## YOUR TASK
Take the lines from the head of the listing through the one bearing "PI = math.pi" and copy them exactly, leaving every picture out.

## STORED DATA

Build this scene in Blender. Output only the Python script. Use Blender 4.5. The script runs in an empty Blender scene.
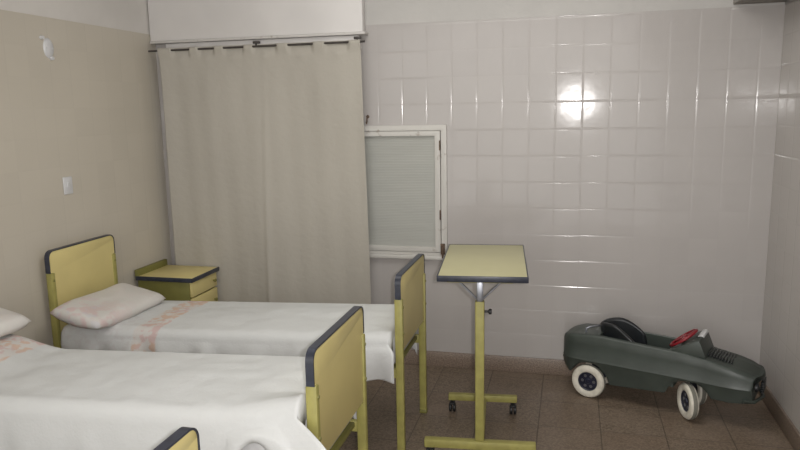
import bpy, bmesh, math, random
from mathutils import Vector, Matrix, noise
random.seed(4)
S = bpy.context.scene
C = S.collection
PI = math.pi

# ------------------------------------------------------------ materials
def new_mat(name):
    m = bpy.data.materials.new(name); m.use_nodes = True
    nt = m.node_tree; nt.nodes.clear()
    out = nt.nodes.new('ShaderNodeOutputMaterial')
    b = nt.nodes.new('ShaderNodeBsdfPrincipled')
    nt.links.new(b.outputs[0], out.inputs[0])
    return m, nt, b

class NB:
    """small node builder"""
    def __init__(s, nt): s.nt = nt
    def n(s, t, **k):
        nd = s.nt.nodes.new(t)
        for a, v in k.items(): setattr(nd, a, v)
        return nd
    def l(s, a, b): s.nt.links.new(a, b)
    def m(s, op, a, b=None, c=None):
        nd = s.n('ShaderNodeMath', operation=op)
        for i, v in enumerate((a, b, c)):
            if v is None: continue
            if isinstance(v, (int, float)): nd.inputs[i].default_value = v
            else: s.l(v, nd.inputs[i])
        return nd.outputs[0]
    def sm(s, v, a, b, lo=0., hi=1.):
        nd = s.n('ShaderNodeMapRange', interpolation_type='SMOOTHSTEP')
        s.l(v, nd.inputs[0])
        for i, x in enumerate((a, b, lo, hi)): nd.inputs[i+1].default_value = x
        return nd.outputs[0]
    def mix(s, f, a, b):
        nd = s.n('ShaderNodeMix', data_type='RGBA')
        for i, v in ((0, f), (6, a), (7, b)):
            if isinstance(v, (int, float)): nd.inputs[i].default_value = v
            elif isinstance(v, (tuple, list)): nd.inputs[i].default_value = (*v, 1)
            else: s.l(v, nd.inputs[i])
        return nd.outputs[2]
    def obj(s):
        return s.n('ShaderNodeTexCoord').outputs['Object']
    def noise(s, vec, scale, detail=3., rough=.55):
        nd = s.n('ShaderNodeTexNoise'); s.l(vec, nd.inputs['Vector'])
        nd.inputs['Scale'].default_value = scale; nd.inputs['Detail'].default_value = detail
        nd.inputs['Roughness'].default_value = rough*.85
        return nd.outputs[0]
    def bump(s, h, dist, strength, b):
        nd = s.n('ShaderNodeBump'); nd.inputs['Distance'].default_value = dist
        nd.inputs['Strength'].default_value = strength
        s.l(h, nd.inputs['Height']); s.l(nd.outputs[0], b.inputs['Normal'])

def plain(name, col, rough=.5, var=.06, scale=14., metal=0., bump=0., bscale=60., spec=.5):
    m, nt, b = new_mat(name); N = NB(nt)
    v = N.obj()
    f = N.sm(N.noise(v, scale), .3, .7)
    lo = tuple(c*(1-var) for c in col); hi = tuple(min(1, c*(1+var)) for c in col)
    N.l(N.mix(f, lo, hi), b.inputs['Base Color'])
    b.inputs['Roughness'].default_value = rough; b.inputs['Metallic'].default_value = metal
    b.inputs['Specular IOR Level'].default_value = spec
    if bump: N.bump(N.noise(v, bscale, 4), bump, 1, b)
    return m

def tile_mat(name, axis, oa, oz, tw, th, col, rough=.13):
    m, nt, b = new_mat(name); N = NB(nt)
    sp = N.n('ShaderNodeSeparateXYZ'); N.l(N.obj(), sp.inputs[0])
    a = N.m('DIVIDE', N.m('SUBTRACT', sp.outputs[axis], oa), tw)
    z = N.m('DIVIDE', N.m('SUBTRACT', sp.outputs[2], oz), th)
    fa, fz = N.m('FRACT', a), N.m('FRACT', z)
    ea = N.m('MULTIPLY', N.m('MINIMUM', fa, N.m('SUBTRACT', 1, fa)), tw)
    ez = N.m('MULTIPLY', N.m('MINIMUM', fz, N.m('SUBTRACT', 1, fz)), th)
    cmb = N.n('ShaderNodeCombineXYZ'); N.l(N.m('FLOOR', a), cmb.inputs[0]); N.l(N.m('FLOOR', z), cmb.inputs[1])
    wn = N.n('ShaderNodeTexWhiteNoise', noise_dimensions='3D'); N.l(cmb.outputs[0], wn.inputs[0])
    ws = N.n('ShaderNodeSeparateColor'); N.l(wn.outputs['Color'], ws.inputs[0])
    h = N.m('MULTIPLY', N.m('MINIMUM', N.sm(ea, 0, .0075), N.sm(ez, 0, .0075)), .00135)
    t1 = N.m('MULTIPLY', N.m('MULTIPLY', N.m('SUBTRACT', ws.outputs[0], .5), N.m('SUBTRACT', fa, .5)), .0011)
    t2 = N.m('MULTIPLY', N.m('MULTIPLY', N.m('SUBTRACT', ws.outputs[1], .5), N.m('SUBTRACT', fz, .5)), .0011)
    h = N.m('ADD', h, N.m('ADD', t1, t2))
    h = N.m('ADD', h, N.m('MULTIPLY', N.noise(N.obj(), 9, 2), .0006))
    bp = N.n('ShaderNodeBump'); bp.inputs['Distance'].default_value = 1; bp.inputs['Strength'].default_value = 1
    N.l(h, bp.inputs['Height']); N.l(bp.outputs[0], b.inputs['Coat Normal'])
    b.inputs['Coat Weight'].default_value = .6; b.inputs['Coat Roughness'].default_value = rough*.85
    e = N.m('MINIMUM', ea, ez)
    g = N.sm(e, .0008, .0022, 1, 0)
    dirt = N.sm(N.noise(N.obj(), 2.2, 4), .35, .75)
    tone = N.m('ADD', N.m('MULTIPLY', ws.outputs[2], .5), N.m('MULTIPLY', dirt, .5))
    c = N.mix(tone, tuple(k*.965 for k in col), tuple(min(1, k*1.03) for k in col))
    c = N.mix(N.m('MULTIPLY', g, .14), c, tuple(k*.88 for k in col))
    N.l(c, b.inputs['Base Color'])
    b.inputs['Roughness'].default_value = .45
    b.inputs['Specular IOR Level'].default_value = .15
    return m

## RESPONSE
Build this scene in Blender. Output only the Python script. Use Blender 4.5. The script runs in an empty Blender scene.
import bpy, bmesh, math, random
from mathutils import Vector, Matrix, noise
random.seed(4)
S = bpy.context.scene
C = S.collection
PI = math.pi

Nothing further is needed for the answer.